The Biden administration is also using agencies such as the Department of Labor to weaken some life insurance companies and discourage them from investing in certain tranches of asset-backed securities and collateralized loan obligations (CLOs). Using regulation to restrict competition and pick winners and losers is pure rent-seeking and anathema to free market policy. That makes life insurance and annuities less affordable and weakens the 200,000 middle-market U.S. companies that rely on secondary market liquidity for financing. Collectively, these companies “represent one-third of private sector GDP, employing approximately 48 million people.” Credit cards, auto loans, mortgages, student loans and artificial intelligence also rely on securitization investments to increase financing – increasing affordability and access for consumers. Deterring some insurance companies from investing in securitizations will likely limit or eliminate credit lines and consumer financial products. Government-mandated intervention should not be tolerated.

The Federal Reserve (Fed), NAIC, FIO, and state insurance departments are members of the IAIS. The IAIS not only actively promotes DEI/ESG principles, but also encourages insurers to incorporate DEI and ESG standards into the way they “do business.” DEI is one of the IAIS’s top strategic priorities. Similarly, the NAIC promotes DEI as its own priority. A new regulatory framework is needed to ensure that the NAIC does not impose arbitrary DEI/ESG regulations on U.S. insurers.

Also disturbing is that the chairman of the IAIS policy development committee works at the Fed. It is clear that this Fed employee may be leading the IAIS to recommend policies to regulate insurance companies such as banks. IAIS and other intergovernmental organizations should not be in the business of pressuring U.S. regulators while bypassing the will of elected officials in Congress and state legislatures. Therefore, ATR is proposing legislation to hold the NAIC accountable and limit its excessive powers.

ATR is proposing legislation to hold the NAIC accountable for its arbitrary regulatory proposals. These proposals limit insurance innovation across the United States. The purpose is to apply the principles of the Administrative Procedure Act to the NAIC. This will eliminate the adoption of arbitrary and capricious proposals that lack data and empirical evidence.
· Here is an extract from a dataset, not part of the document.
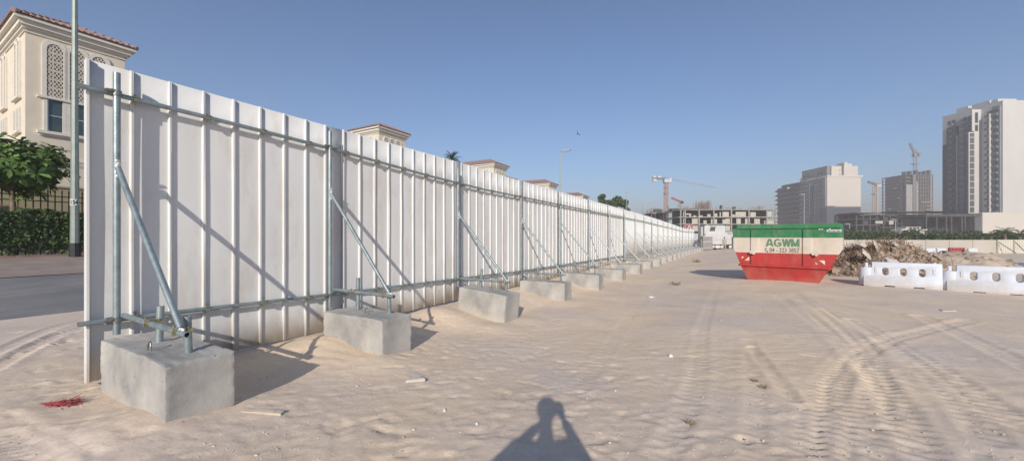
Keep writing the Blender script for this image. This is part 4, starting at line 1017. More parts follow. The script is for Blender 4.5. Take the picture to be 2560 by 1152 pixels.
rng = random.Random(9)
gm = MB()
for k in range(900):
    q = rng.random(); p = gpix(rng.uniform(0, 2560), 700 + 450 * rng.random() ** .8) 
    t, d = TD(p.x, p.y)
    if d > 5.6: continue
    s = rng.uniform(.003, .0075) * (1 + (rng.random() < .05)) * (1 + p.y * .05); gm.ball((p.x, p.y, p.z + s * .3), (s, s * .8, s * .55), 5, 4)
tag(gm.build('gravel', M['stone'], None, 60), 'tiny pale pebbles scattered over the sand', 'gravel', None, 'stuff')
p = gpix(140, 1015)
mb = MB(); rng = random.Random(21)
for k in range(170):
    a = rng.gauss(.35, .35); q = Vector((rng.gauss(0, .06), rng.gauss(0, .022), .01 + .02 * rng.random())); L = rng.uniform(.05, .16); d = Vector((math.cos(a), math.sin(a) * .8, rng.uniform(-.05, .25)))
    for j in range(4):
        e = q + d * L / 4; mb.tube(q, e, .0028, 4, cap=False); d = (d + rvec(rng) * .35); d.z -= .08; d.normalize(); q = e; q.z = max(q.z, .003)
for k in range(6):
    q = Vector((-.05, 0, .01)); d = Vector((-1, rng.uniform(-.4, .3), 0))
    for j in range(5): e = q + d * .05; mb.tube(q, e, .0028, 4, cap=False); d = (d + rvec(rng) * .4); d.z = 0; d.normalize(); q = e
tag(mb.build('twine_tangle', M['twine'], None, None, p), 'tangle of red plastic twine on the sand, lower left corner', 'twine')
def dry_plant(px, py, label, s, seed):
    p = gpix(px, py); rng = random.Random(seed); mb = MB()
    for k in range(60):
        a = rng.uniform(0, 6.3); q = Vector((0, 0, 0)); d = Vector((math.cos(a), math.sin(a), rng.uniform(.1, .8))).normalized(); L = s * rng.uniform(.4, 1)
        for j in range(3): e = q + d * L / 3; mb.tube(q, e, .004 * s / .15, 4, cap=False); leaf_quad(mb, e, rvec(rng), .012 * s / .15, rng); d = (d + rvec(rng) * .5).normalized(); q = e
    tag(mb.build('dry_weed', M['dryplant'], None, None, p), label, 'weed')
dry_plant(1910, 968, 'small dry weed by the straight rut, right foreground', .07, 1); dry_plant(1888, 952, 'tiny dry weed just left of the larger one by the straight rut', .06, 2)
dry_plant(1690, 712, 'flat patch of dry brushwood on the sand left of the skip', .28, 3); dry_plant(1725, 1058, 'tiny dry weed at the bottom, right of the shadow', .07, 5); dry_plant(1740, 655, 'thin dry brushwood lying far off before the truck', .5, 4)

# ================================================================== PEOPLE
def capsule(mb, a, b, ra, rb, n=14):
    a = Vector(a); b = Vector(b); mb.tube(a, b, ra, n, rb); mb.ball(a, ra, n, 9); mb.ball(b, rb, n, 9)
def remesh(mb, name, m, parent, vox=.013, sm=6):
    o = mb.build(name, m, parent); r = o.modifiers.new('r', 'REMESH'); r.mode = 'VOXEL'; r.voxel_size = vox; r.use_smooth_shade = True
    s = o.modifiers.new('s', 'SMOOTH'); s.iterations = sm; s.factor = .5; apply_mods(o); o.data.materials.clear(); o.data.materials.append(m)
    for p in o.data.polygons: p.use_smooth = True
    return o
def hand(mb, w, d, up, side, curl=.5, s=1.0):
    """palm from wrist w along d, thumb on the 'side' side; five separate fingers"""
    w = Vector(w); d = Vector(d).normalized(); side = Vector(side); side = (side - d * side.dot(d)).normalized(); pn = d.cross(side).normalized() * up
    c = w + d * .05 * s; capsule(mb, w + d * .015 * s, w + d * .085 * s, .026 * s, .03 * s, 10); capsule(mb, w + d * .03 * s + side * .015 * s, w + d * .085 * s + side * .028 * s, .017 * s, .015 * s, 8); capsule(mb, w + d * .03 * s - side * .015 * s, w + d * .08 * s - side * .028 * s, .017 * s, .014 * s, 8)
    for k, (o, L) in enumerate(((.028, .068), (.0095, .078), (-.0095, .072), (-.028, .056))):
        p = w + d * (.092 - .004 * abs(k - 1)) * s + side * o * s; dd = (d + side * o * 2).normalized(); an = curl * (.6 + .12 * k)
        for j, f in enumerate((.45, .32, .23)):
            q = p + dd * L * f * s; capsule(mb, p, q, (.0098 - .001 * j) * s, (.009 - .001 * j) * s, 7); p = q
            dd = (Matrix.Rotation(an, 3, dd.cross(pn).normalized()) @ dd).normalized()
    p = w + d * .03 * s + side * .024 * s; dd = (d * .75 + side * .75 + pn * .35).normalized()
    for L in (.035, .03, .024): q = p + dd * L * s; capsule(mb, p, q, .0115 * s, .0105 * s, 7); p = q; dd = (dd + d * .35 + pn * curl * .3).normalized()
def figure(label, loc, rz, H, pose, top, trousers, hat, vox=.013):
    s = H / 1.78; P = {k: Vector(v) * s for k, v in pose.items()}
    t = thing('person', label, 'person', loc, rz); mb = MB()
    hc = P['head']; capsule(mb, P['neck'], hc - Vector((0, -.01, .06)) * s, .058 * s, .055 * s); mb.ball(hc, (.076 * s, .095 * s, .115 * s), 18, 14); mb.ball(hc + Vector((0, -.035, -.06)) * s, (.055 * s, .06 * s, .055 * s), 12, 9)
    capsule(mb, hc + Vector((0, -.09, .012)) * s, hc + Vector((0, -.108, -.022)) * s, .010 * s, .014 * s, 8); capsule(mb, hc + Vector((-.022, -.088, -.055)) * s, hc + Vector((.022, -.088, -.055)) * s, .009 * s, .009 * s, 8)
    for sx in (-1, 1):
        mb.ball(hc + Vector((sx * .08, .005, -.005)) * s, (.012 * s, .022 * s, .034 * s), 8, 7); capsule(mb, hc + Vector((sx * .015, -.09, .03)) * s, hc + Vector((sx * .05, -.078, .03)) * s, .009 * s, .007 * s, 7)
    ch = P['chest']; pe = P['pelvis']
    capsule(mb, ch + Vector((-.09, 0, .02)) * s, ch + Vector((.09, 0, .02)) * s, .105 * s, .105 * s); capsule(mb, ch, pe, .12 * s, .125 * s); capsule(mb, pe + Vector((-.06, 0, 0)) * s, pe + Vector((.06, 0, 0)) * s, .11 * s, .11 * s)
    capsule(mb, P['neck'], ch + Vector((0, 0, .06)) * s, .06 * s, .09 * s); cl = MB(); tr = MB(); sh = MB()
    for e in ('l', 'r'):
        S, E, Wr = P['sho_' + e], P['elb_' + e], P['wri_' + e]; capsule(mb, ch + Vector((0, 0, .08)) * s, S, .075 * s, .058 * s); capsule(mb, S, E, .05 * s, .038 * s); capsule(mb, E, Wr, .038 * s, .026 * s)
        hd_ = P['hnd_' + e] - Wr; hand(mb, Wr, hd_, pose['palm_' + e][0], Vector((pose['palm_' + e][1], pose['palm_' + e][2], pose['palm_' + e][0] * 0)), .5, s)
        capsule(cl, ch + Vector((0, 0, .07)) * s, S, .09 * s, .072 * s); capsule(cl, S, E, .068 * s, .056 * s); capsule(cl, E, E.lerp(Wr, .85), .054 * s, .042 * s)
        Hp, K, A = P['hip_' + e], P['kne_' + e], P['ank_' + e]; capsule(mb, Hp, K, .082 * s, .055 * s); capsule(mb, K, A, .052 * s, .036 * s); capsule(mb, A, A + Vector((0, -.13, -.05)) * s, .036 * s, .03 * s)
        capsule(tr, Hp, K, .1 * s, .072 * s); capsule(tr, K, A + Vector((0, 0, .02)) * s, .07 * s, .058 * s); capsule(sh, A + Vector((0, .04, -.045)) * s, A + Vector((0, -.16, -.055)) * s, .043 * s, .038 * s); capsule(sh, A, A + Vector((0, 0, -.04)) * s, .05 * s, .05 * s)
    capsule(cl, ch + Vector((-.09, 0, .02)) * s, ch + Vector((.09, 0, .02)) * s, .122 * s, .122 * s); capsule(cl, ch, pe + Vector((0, 0, -.06)) * s, .138 * s, .145 * s); capsule(cl, pe + Vector((-.05, 0, -.05)) * s, pe + Vector((.05, 0, -.05)) * s, .128 * s, .128 * s)
    capsule(tr, pe + Vector((-.07, 0, -.03)) * s, pe + Vector((.07, 0, -.03)) * s, .12 * s, .12 * s)
    remesh(mb, 'body', M['skin'], t, vox * s * .8, 3); remesh(cl, 'shirt', M[top], t, vox * s, 8); remesh(tr, 'trousers', M[trousers], t, vox * s, 8); remesh(sh, 'shoes', M['black'], t, vox * s, 4)
    hm = MB()
    if hat: hm.ball(hc + Vector((0, .0, .05)) * s, (.105 * s, .125 * s, .1 * s), 18, 12); capsule(hm, hc + Vector((-.05, -.11, .045)) * s, hc + Vector((.05, -.11, .045)) * s, .018 * s, .018 * s); remesh(hm, 'helmet', M['helmet'], t, .012 * s, 3)
    else: hm.ball(hc + Vector((0, .016, .028)) * s, (.103 * s, .115 * s, .112 * s), 18, 12); remesh(hm, 'hair', M['hair'], t, .012 * s, 3)
    return t
stand = dict(head=(0, -.02, 1.66), neck=(0, .0, 1.5), chest=(0, 0, 1.3), pelvis=(0, 0, .97), sho_l=(-.19, 0, 1.42), sho_r=(.19, 0, 1.42), elb_l=(-.25, .02, 1.14), elb_r=(.25, .0, 1.14), wri_l=(-.24, -.06, .9), wri_r=(.26, -.08, .9),
             hnd_l=(-.24, -.09, .8), hnd_r=(.26, -.11, .8), palm_l=(1, 0.2, -1), palm_r=(-1, -.2, -1), hip_l=(-.1, 0, .92), hip_r=(.1, 0, .92), kne_l=(-.12, -.03, .5), kne_r=(.12, -.01, .5), ank_l=(-.13, .02, .09), ank_r=(.14, .0, .09))
pw = gpix(1811, 624)
figure('worker in dusty khaki clothes and a dark helmet standing in front of the white truck', (pw.x, pw.y, pw.z), face_cam(pw.x, pw.y) + .15, 32.5 / F * pw.y * .98, stand, 'khaki', 'khaki', True, .016)
# the photographer, standing behind the camera with both arms raised to the phone
photo = dict(stand); photo.update(head=(.085, .0, 1.655), neck=(.08, .03, 1.49), chest=(.06, .05, 1.27), pelvis=(.05, .06, .95), sho_l=(-.13, .04, 1.37), sho_r=(.27, .04, 1.37),
     elb_l=(-.27, -.08, 1.30), elb_r=(.37, -.1, 1.23), wri_l=(-.07, -.29, 1.52), wri_r=(.13, -.27, 1.50), hnd_l=(-.05, -.33, 1.60), hnd_r=(.07, -.33, 1.58), palm_l=(1, 1, 0), palm_r=(-1, -1, 0))
photo.update(head=(.12, .0, 1.725), neck=(.12, .03, 1.56), chest=(.12, .05, 1.34), pelvis=(.11, .06, .98), sho_l=(-.1, .04, 1.46), sho_r=(.35, .04, 1.45), elb_l=(-.21, -.06, 1.30), elb_r=(.52, -.04, 1.26))
figure('photographer in dark clothes behind the camera, both arms raised, seen only as a shadow', (0, -.44, gz(0, -.44)), PI, 1.78, photo, 'cloth', 'cloth', False)
ph = MB(); ph.box((0, 0, 0), (.165, .009, .078)); ph_o = ph.build('phone', M['black'], None, None, (.0, -.075, 1.6)); tag(ph_o, 'dark phone held up by the photographer at the camera position', 'phone')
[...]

The bill would provide that in order to adopt a proposal created by or on behalf of the NAIC, the insurance commissioners would have to receive a thorough cost-benefit analysis and a quantitative impact study. The analysis and study would have to be submitted to the legislature and appropriate committees. Both the analysis and the study must be produced. If either is missing, the insurance commissioners may not adopt the NAIC proposal. Legislative committees may call for hearings to discuss the NAIC proposal.

The analysis and study must be conducted by an accredited, independent third-party entity. Once the analysis and study is published, interested parties have at least 90 days (excluding holidays) to submit comments. The NAIC may issue a final proposal, which will be submitted to the appropriate legislative body. If the third-party analysis and study shows that the proposal does not provide significant financial benefits to consumers and the broader economy, it will be invalidated.